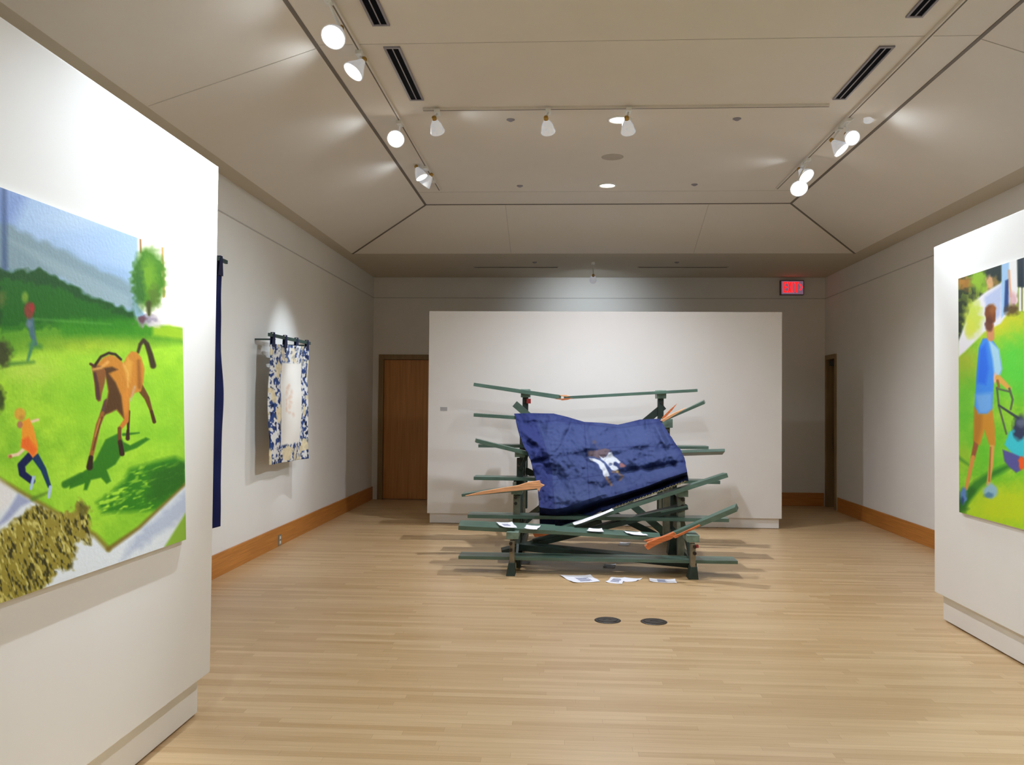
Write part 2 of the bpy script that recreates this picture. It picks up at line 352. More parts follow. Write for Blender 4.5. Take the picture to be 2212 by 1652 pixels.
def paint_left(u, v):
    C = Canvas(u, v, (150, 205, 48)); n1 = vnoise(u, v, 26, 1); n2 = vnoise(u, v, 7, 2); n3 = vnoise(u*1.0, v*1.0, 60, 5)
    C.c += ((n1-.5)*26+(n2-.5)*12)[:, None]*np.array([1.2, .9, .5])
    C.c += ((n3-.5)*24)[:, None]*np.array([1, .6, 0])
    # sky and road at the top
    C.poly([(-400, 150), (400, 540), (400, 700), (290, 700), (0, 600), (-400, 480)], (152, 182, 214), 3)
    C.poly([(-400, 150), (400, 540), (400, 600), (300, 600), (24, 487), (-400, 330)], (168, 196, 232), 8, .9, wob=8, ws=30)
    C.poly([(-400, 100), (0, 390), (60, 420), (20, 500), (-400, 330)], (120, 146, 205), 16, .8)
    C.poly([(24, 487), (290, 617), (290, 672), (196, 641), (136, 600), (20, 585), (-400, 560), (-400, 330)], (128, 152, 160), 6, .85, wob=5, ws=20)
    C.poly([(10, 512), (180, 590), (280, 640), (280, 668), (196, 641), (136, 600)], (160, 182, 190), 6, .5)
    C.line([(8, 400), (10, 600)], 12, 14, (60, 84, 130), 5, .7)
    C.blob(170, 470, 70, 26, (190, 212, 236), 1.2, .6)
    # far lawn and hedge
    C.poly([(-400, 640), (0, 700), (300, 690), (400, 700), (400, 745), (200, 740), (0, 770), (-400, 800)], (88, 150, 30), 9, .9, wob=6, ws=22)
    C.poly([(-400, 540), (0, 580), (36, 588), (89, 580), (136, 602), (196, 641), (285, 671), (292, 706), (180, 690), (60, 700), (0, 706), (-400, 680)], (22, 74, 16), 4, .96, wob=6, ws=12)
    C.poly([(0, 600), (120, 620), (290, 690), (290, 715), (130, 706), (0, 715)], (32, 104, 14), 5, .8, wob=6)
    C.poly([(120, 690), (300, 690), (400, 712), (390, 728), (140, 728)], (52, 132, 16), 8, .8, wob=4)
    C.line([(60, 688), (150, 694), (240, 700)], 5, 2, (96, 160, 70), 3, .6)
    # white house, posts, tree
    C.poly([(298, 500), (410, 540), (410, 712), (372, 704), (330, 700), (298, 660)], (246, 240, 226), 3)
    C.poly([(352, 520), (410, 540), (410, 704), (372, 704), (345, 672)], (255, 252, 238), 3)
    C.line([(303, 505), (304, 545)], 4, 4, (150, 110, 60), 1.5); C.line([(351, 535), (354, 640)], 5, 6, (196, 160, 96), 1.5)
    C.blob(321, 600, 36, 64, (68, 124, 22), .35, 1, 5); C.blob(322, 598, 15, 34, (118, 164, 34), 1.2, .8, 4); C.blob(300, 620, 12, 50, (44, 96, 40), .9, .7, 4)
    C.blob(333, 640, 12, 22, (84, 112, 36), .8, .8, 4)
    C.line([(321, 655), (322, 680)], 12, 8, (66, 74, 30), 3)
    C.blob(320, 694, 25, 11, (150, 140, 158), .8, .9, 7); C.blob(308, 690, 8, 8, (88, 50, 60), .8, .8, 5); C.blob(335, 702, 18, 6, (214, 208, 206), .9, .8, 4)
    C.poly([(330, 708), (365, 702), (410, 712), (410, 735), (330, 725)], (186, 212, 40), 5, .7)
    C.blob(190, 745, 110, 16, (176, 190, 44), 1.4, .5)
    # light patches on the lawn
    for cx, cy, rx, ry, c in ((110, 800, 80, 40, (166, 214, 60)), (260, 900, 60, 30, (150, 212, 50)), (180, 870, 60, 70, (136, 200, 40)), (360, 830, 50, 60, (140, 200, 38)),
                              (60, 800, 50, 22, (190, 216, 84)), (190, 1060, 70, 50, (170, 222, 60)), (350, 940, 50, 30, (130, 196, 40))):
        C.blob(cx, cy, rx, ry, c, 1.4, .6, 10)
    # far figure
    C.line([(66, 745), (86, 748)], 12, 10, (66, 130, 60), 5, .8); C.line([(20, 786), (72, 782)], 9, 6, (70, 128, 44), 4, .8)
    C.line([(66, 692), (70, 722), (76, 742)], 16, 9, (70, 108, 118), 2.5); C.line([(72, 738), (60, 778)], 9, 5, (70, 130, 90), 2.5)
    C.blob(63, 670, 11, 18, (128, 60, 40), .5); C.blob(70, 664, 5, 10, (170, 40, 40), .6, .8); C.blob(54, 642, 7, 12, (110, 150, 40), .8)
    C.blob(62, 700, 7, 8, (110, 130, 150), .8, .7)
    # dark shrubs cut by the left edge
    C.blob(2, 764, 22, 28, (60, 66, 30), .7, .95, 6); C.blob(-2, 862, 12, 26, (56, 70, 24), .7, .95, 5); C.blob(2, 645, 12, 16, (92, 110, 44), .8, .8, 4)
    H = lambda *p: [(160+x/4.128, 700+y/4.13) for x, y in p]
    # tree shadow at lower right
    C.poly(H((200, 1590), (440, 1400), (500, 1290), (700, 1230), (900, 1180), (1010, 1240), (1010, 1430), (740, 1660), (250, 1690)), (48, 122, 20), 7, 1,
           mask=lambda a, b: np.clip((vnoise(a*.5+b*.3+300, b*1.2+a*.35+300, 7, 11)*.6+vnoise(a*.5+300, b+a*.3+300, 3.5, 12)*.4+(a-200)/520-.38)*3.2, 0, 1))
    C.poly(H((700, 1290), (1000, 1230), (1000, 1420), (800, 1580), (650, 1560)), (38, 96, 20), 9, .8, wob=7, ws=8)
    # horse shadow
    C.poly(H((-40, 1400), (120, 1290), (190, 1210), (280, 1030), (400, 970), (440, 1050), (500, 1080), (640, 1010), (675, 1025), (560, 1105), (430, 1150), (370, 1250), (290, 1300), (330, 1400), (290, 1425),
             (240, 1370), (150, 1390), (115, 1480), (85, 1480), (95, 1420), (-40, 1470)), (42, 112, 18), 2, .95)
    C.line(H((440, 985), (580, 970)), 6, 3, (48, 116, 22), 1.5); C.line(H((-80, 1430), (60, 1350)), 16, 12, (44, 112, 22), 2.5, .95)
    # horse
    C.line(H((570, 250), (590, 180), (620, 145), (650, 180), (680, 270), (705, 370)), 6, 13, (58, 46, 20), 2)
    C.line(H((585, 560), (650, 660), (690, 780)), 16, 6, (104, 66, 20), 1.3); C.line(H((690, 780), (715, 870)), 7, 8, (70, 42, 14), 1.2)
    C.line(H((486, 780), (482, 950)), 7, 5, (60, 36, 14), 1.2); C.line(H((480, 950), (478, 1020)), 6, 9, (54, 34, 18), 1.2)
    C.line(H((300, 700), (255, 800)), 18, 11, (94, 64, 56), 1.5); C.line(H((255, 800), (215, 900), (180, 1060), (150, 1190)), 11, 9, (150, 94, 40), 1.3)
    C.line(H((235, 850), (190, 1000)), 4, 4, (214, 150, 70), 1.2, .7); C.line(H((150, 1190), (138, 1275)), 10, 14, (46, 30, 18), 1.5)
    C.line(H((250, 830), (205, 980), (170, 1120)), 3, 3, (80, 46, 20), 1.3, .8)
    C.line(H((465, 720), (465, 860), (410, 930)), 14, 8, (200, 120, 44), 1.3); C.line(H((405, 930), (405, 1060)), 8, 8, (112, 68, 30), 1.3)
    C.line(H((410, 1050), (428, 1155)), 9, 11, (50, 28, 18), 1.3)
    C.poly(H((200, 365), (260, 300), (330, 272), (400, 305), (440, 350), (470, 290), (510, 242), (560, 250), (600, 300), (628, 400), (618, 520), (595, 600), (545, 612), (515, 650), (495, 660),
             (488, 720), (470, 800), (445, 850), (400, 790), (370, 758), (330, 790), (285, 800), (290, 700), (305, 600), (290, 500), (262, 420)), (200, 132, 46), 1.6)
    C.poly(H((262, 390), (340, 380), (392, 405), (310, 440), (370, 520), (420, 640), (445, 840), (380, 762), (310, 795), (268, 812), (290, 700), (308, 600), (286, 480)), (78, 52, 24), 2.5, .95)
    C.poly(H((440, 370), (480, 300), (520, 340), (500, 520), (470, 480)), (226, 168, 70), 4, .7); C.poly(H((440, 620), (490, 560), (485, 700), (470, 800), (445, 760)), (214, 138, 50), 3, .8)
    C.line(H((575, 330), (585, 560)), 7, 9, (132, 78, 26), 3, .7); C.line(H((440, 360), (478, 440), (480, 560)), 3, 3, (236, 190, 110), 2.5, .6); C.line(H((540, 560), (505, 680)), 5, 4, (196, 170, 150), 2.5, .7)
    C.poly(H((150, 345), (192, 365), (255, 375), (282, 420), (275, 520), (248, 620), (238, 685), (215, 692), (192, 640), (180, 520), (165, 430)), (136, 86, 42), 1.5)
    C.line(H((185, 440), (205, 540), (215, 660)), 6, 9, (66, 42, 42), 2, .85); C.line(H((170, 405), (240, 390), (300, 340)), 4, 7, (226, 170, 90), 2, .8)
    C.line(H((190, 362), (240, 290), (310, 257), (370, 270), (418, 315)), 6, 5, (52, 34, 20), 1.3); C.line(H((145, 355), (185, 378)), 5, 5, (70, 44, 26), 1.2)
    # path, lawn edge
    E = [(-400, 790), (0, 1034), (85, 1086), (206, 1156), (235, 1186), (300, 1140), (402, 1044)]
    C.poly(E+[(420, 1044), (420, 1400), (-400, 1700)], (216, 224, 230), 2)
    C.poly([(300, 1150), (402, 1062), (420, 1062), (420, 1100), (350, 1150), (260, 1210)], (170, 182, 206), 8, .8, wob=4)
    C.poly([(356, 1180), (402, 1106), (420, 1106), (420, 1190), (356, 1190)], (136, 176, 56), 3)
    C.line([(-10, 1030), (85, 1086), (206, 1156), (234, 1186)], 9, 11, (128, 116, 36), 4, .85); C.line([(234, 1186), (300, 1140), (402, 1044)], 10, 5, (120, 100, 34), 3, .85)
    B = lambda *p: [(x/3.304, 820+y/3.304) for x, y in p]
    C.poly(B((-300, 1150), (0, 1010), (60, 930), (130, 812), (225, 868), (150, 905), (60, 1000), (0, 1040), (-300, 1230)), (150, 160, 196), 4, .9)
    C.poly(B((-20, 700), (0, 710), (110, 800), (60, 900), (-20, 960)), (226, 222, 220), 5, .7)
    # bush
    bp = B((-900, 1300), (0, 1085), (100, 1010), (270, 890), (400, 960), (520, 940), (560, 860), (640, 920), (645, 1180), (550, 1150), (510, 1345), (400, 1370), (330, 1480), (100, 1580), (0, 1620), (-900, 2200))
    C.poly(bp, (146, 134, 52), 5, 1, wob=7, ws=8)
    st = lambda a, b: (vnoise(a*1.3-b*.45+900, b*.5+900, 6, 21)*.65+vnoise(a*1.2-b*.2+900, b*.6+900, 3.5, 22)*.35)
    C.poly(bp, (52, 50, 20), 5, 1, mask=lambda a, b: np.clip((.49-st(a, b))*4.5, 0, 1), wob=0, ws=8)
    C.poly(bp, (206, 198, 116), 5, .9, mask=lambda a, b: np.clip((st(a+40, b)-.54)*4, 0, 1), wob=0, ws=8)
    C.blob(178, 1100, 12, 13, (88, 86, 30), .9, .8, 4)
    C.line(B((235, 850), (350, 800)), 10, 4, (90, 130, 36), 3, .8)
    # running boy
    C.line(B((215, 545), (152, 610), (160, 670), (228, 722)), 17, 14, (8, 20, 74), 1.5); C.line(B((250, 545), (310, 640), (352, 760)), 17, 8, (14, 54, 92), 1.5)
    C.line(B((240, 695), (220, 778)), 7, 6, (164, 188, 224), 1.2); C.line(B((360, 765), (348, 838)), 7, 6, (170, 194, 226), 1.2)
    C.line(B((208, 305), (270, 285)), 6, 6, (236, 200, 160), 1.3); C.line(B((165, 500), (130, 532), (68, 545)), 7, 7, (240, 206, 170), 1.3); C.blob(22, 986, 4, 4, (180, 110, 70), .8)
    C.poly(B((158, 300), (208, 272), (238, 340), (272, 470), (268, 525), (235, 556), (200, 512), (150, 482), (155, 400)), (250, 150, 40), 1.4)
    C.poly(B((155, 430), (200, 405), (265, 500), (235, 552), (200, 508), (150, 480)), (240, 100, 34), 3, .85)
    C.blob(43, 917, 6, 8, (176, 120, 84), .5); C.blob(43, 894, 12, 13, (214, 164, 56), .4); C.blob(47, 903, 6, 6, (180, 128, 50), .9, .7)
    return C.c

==

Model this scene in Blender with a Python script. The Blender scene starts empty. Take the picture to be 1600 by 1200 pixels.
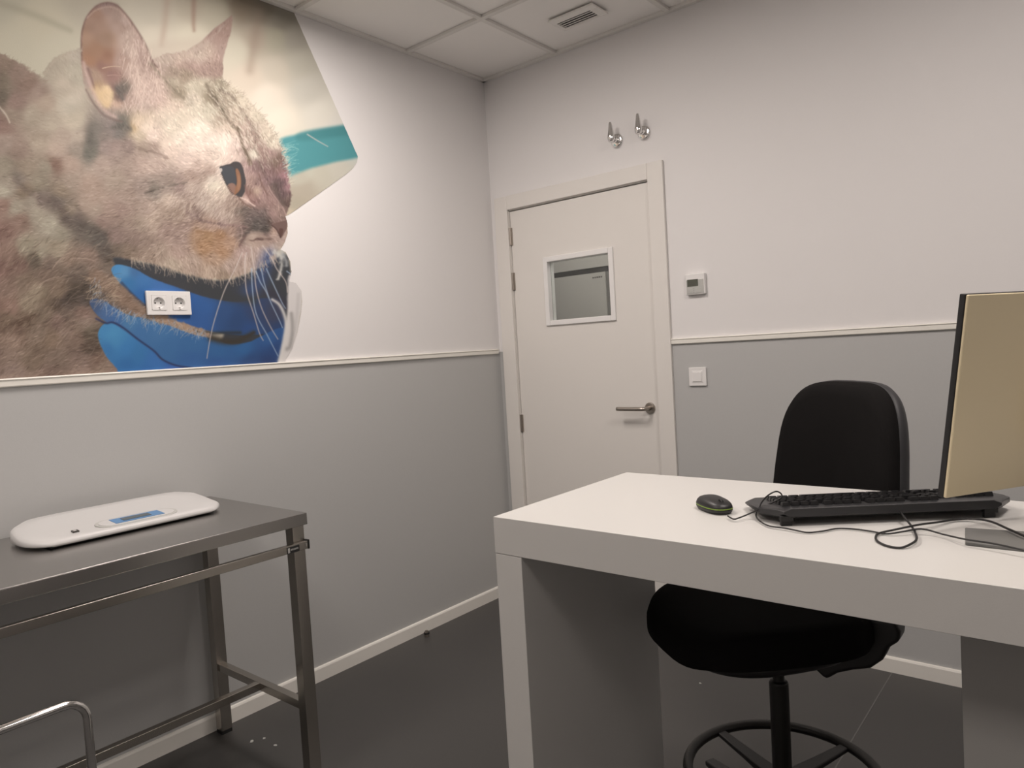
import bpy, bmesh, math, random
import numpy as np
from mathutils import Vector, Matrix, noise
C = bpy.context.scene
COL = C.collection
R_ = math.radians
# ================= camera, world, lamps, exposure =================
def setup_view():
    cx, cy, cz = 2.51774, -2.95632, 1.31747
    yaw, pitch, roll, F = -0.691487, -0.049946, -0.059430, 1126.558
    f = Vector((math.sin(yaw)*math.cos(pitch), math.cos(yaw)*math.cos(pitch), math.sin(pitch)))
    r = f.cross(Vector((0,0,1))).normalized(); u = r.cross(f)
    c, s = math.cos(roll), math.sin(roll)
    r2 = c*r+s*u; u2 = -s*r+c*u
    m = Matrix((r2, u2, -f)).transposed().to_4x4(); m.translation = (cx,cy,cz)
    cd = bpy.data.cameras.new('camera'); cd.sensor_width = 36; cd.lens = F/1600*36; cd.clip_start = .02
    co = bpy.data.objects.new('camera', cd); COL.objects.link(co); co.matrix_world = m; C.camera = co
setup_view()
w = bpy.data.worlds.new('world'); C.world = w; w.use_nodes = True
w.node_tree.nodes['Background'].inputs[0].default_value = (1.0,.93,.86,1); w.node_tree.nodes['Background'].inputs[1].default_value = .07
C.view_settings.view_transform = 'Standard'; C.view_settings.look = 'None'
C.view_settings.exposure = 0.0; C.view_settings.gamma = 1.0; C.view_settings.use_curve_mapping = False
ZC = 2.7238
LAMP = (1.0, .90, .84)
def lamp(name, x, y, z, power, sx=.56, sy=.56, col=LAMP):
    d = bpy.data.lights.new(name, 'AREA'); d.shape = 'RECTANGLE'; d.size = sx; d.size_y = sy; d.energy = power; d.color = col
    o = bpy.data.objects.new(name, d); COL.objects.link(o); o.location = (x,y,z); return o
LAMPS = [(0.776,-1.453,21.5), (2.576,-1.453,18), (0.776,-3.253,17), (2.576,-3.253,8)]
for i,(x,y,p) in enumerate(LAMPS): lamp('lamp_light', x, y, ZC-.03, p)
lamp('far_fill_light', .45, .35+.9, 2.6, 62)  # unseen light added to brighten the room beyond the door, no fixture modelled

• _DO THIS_
Count every line above that holds the word "script", and state the number and nothing more.

• _TASK RESPONSE_
2